=== GIVEN TASK ===
Take the lines from the top down to and including the one with "C = scene.collection" and repeat them exactly. Omit images.

=== RECORDS PROVIDED ===
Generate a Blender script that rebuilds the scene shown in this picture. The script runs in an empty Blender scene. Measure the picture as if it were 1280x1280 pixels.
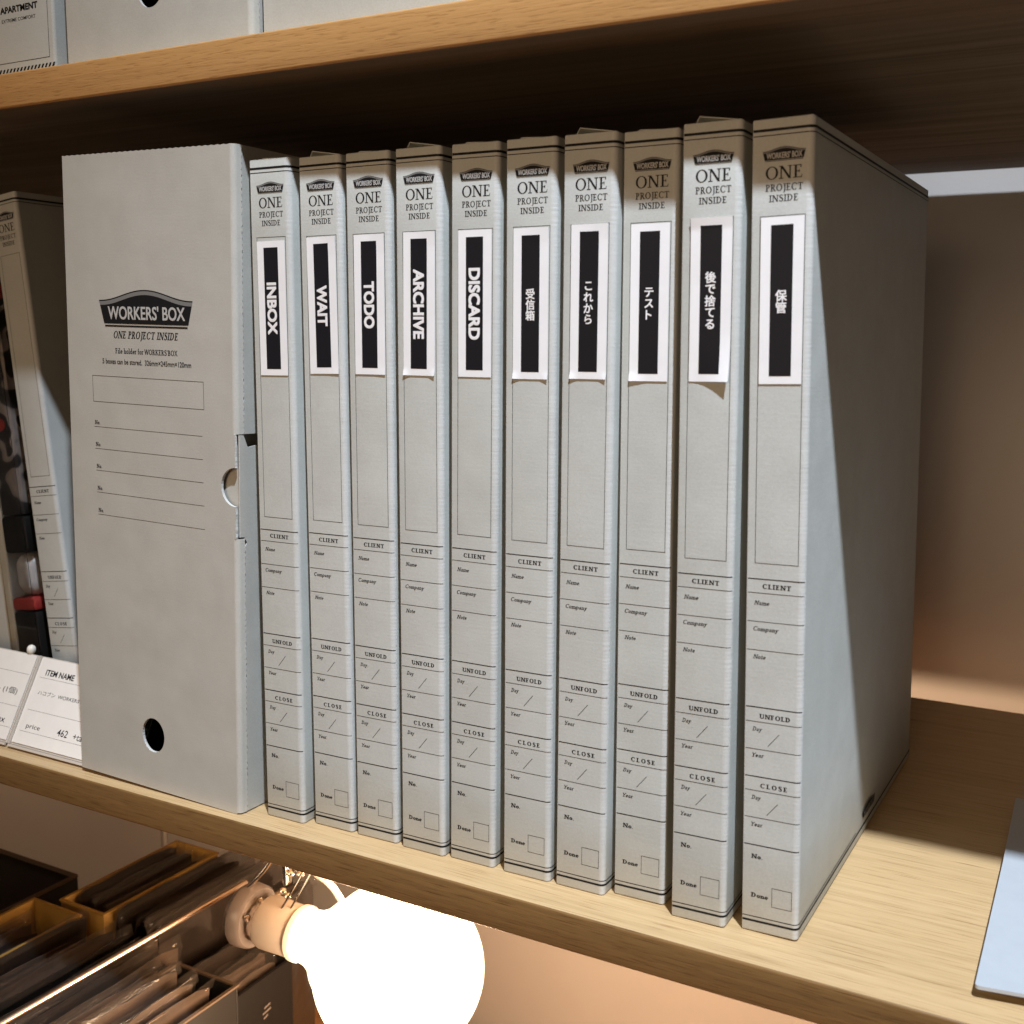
import bpy, bmesh, math, random
from mathutils import Vector, Matrix, noise
from mathutils.geometry import delaunay_2d_cdt, tessellate_polygon
PI = math.pi
random.seed(7)
scene = bpy.context.scene
C = scene.collection

# ------------------------------------------------------------------ camera, world, lamps, exposure
RT = Vector((0.87284658, 0.48793860, 0.00740122))
UP = Vector((-0.07916377, 0.12661346, 0.98878822))
FW = Vector((-0.48153083, 0.86364632, -0.14914120))
CAM = Vector((0.50238, -0.41407, 0.235859))
cd = bpy.data.cameras.new('camera')
cd.sensor_width = 36; cd.lens = 40.1825; cd.clip_start = 0.02; cd.clip_end = 50
cd.dof.use_dof = True; cd.dof.focus_distance = 0.55; cd.dof.aperture_fstop = 17
cam = bpy.data.objects.new('camera', cd); C.objects.link(cam)
cam.matrix_world = Matrix(((RT.x, UP.x, -FW.x, CAM.x), (RT.y, UP.y, -FW.y, CAM.y), (RT.z, UP.z, -FW.z, CAM.z), (0, 0, 0, 1)))
scene.camera = cam

world = bpy.data.worlds.new('World'); scene.world = world; world.use_nodes = True
bg = world.node_tree.nodes['Background']
bg.inputs[0].default_value = (1.0, 0.86, 0.72, 1); bg.inputs[1].default_value = 0.032

def spot(name, loc, target, power, color, radius=0.033, size=75, blend=.6):
    l = bpy.data.lights.new(name, 'SPOT'); l.energy = power; l.color = color
    l.shadow_soft_size = radius; l.spot_size = math.radians(size); l.spot_blend = blend
    o = bpy.data.objects.new(name, l); C.objects.link(o); o.location = loc
    o.rotation_euler = (Vector(target) - Vector(loc)).to_track_quat('-Z', 'Y').to_euler()
    return o
# the shop's ceiling track: a cool spot right of the boxes, a warm one further left
spot('ceiling_spot', (0.98, -0.744, 2.15), (0.47, 0.09, 0.15), 372, (0.86, 0.97, 1.11), size=36, blend=1.0)
spot('ceiling_spot', (-0.42, -0.744, 2.15), (-.14, 0.0, 0.2), 22, (1.0, 0.70, 0.40), size=24, blend=1.0)
spot('front_fill', (0.25, -2.25, 0.62), (0.26, 0.0, 0.15), 108, (1.0, 0.68, 0.42), radius=.65, size=38, blend=1.0)  # added soft fill from the front, standing in for the room light

# added fill lamp, out of view to the left, brightens the lower-left wall
pl = bpy.data.lights.new('left_wall_fill', 'POINT'); pl.energy = 1.1; pl.color = (1.0, .68, .42); pl.shadow_soft_size = .0475
po = bpy.data.objects.new('left_wall_fill', pl); C.objects.link(po); po.location = (-.80, .066, -.107)
scene.view_settings.view_transform = 'Standard'; scene.view_settings.look = 'None'
scene.view_settings.exposure = 0; scene.view_settings.gamma = 1
scene.cycles.use_denoising = True
scene.cycles.sample_clamp_indirect = 4.0
scene.cycles.max_bounces = 8

# ------------------------------------------------------------------ materials
def new_mat(name):
    m = bpy.data.materials.new(name); m.use_nodes = True
    nt = m.node_tree; return m, nt, nt.nodes['Principled BSDF']
def node(nt, t, **kw):
    n = nt.nodes.new(t)
    for k, v in kw.items(): setattr(n, k, v)
    return n
def coords(nt, scale=(1, 1, 1), kind='Object'):
    tc = node(nt, 'ShaderNodeTexCoord'); mp = node(nt, 'ShaderNodeMapping')
    mp.inputs['Scale'].default_value = scale
    nt.links.new(tc.outputs[kind], mp.inputs[0]); return mp.outputs[0]
def noisen(nt, vec, scale, detail=4, rough=.55, dist=0):
    n = node(nt, 'ShaderNodeTexNoise'); n.inputs['Scale'].default_value = scale
    n.inputs['Detail'].default_value = detail; n.inputs['Roughness'].default_value = rough
    n.inputs['Distortion'].default_value = dist
    nt.links.new(vec, n.inputs['Vector']); return n.outputs['Fac']
def ramp(nt, fac, stops):
    r = node(nt, 'ShaderNodeValToRGB'); e = r.color_ramp.elements
    while len(e) < len(stops): e.new(.5)
    for el, (p, c) in zip(e, stops): el.position = p; el.color = (*c, 1) if len(c) == 3 else c
    nt.links.new(fac, r.inputs[0]); return r.outputs[0]
def mix(nt, fac, a, b, mode='MIX'):
    m = node(nt, 'ShaderNodeMix', data_type='RGBA', blend_type=mode)
    for sock, v in ((m.inputs[0], fac), (m.inputs[6], a), (m.inputs[7], b)):
        if isinstance(v, (int, float)): sock.default_value = v
        elif isinstance(v, tuple): sock.default_value = (*v, 1)
        else: nt.links.new(v, sock)
    return m.outputs[2]
def bump(nt, bs, h, strength, dist=0.001, prev=None):
    b = node(nt, 'ShaderNodeBump'); b.inputs['Strength'].default_value = strength
    b.inputs['Distance'].default_value = dist; nt.links.new(h, b.inputs['Height'])
    if prev: nt.links.new(prev, b.inputs['Normal'])
    nt.links.new(b.outputs[0], bs.inputs['Normal']); return b.outputs[0]
def plain(name, col, rough=.5, metal=0, spec=.5, **kw):
    m, nt, bs = new_mat(name)
    bs.inputs['Base Color'].default_value = (*col, 1); bs.inputs['Roughness'].default_value = rough
    bs.inputs['Metallic'].default_value = metal; bs.inputs['Specular IOR Level'].default_value = spec
    for k, v in kw.items(): bs.inputs[k].default_value = v
    return m

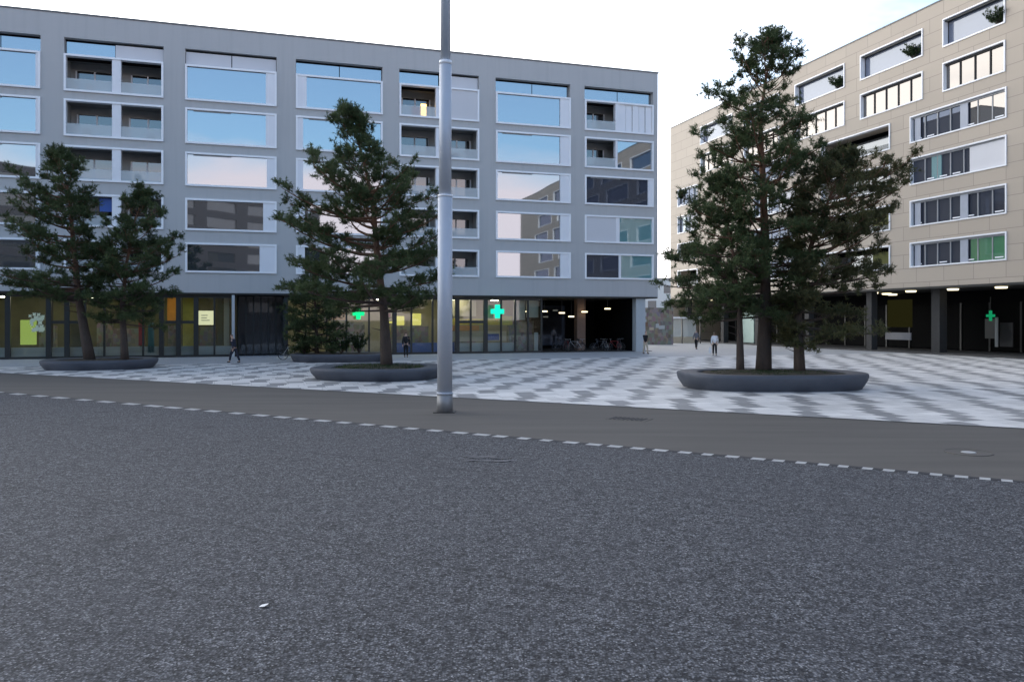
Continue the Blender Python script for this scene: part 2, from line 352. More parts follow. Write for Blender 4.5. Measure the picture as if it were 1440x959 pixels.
# ------------------------------------------------------------------ ground
MB().quad((-2500, -2500, -.02), (2500, -2500, -.02), (2500, 2500, -.02), (-2500, 2500, -.02)).build('ground', M['ground'])['kind'] = 'structure'
A0, A1 = gnd(0, 524), gnd(1440, 602)         # edge of the striped paving
B0, B1 = gnd(0, 552), gnd(1440, 678)         # line of stones along the coarse asphalt
def ext(a, b, k0, k1):
    d = (b - a).normalized(); return a - d * k0, b + d * k1
a0, a1 = ext(A0, A1, 60, 40); b0, b1 = ext(B0, B1, 70, 40)
def sheet(name, pts, z, mat):
    o = MB().poly([(p[0], p[1], z) for p in pts]).build(name, mat); o['kind'] = 'structure'; return o
sheet('plaza', [a0, a1, (90, 10), (90, 160), (-120, 160)], .0, M['paving'])
sheet('road', [b0, b1, a1, a0], -.004, M['smooth'])
sheet('asphalt_forecourt', [(-110, -60), (70, -60), b1, b0], -.002, M['coarse'])
# low kerb joint between paving and road
ed = (A1 - A0).normalized(); en = Vector((-ed.y, ed.x, 0))
kb = MB(); e0, e1 = ext(A0, A1, 55, 35)
kb.quad(e0 - en * .16 + Vector((0, 0, .003)), e1 - en * .16 + Vector((0, 0, .003)), e1 + Vector((0, 0, .003)), e0 + Vector((0, 0, .003)))
kb.build('kerb_strip', M['darkstone'])['kind'] = 'structure'
# stone line: pale and dark setts in turn
bd = (B1 - B0).normalized(); bn = Vector((-bd.y, bd.x, 0))
def online(px):
    y = 552 + (678 - 552) * px / 1440; return gnd(px, y)
pxs = []; p = -100.0
while p < 1560:
    pxs.append((p, p + 17 + rng.uniform(-3, 3))); p += 31 + rng.uniform(-4, 5)
wm = MB(); dm = MB(); prev = None
for (pa, pb) in pxs:
    A, B = online(pa), online(pb); hw = .10 + .0035 * (A.y - 12)
    wm.quad(A - bn * hw + Vector((0, 0, .004)), B - bn * hw + Vector((0, 0, .004)), B + bn * hw + Vector((0, 0, .004)), A + bn * hw + Vector((0, 0, .004)))
    if prev is not None: dm.quad(prev - bn * .03 + Vector((0, 0, .004)), A - bn * .03 + Vector((0, 0, .004)), A + bn * hw * 1.2 + Vector((0, 0, .004)), prev + bn * hw * 1.2 + Vector((0, 0, .004)))
    prev = B
wm.build('road_marking', M['paint'])['kind'] = 'structure'
dm.build('road_joint', M['darkstone'])['kind'] = 'structure'
# worn paint on the coarse asphalt
wp = MB()
for k in range(26):
    c = gnd(rng.uniform(652, 712), rng.uniform(641, 649), .004); a = rng.uniform(-.5, .5); L = rng.uniform(.05, .22); h = rng.uniform(.02, .05)
    d = Vector((math.cos(a), math.sin(a), 0)) * L; n = Vector((-math.sin(a), math.cos(a), 0)) * h
    c.z = .003 + k * .0004; wp.poly([c - d - n * .6, c + d * .7 - n, c + d + n * .5, c - d * .5 + n])
wp.build('worn_paint_mark', M['worn'])['kind'] = 'structure'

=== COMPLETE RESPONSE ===
Generate a Blender script that rebuilds the scene shown in this picture. The script runs in an empty Blender scene. Measure the picture as if it were 1280x1280 pixels.
import bpy, bmesh, math, random
from mathutils import Vector, Matrix, noise
from mathutils.geometry import delaunay_2d_cdt, tessellate_polygon
PI = math.pi
random.seed(7)
scene = bpy.context.scene
C = scene.collection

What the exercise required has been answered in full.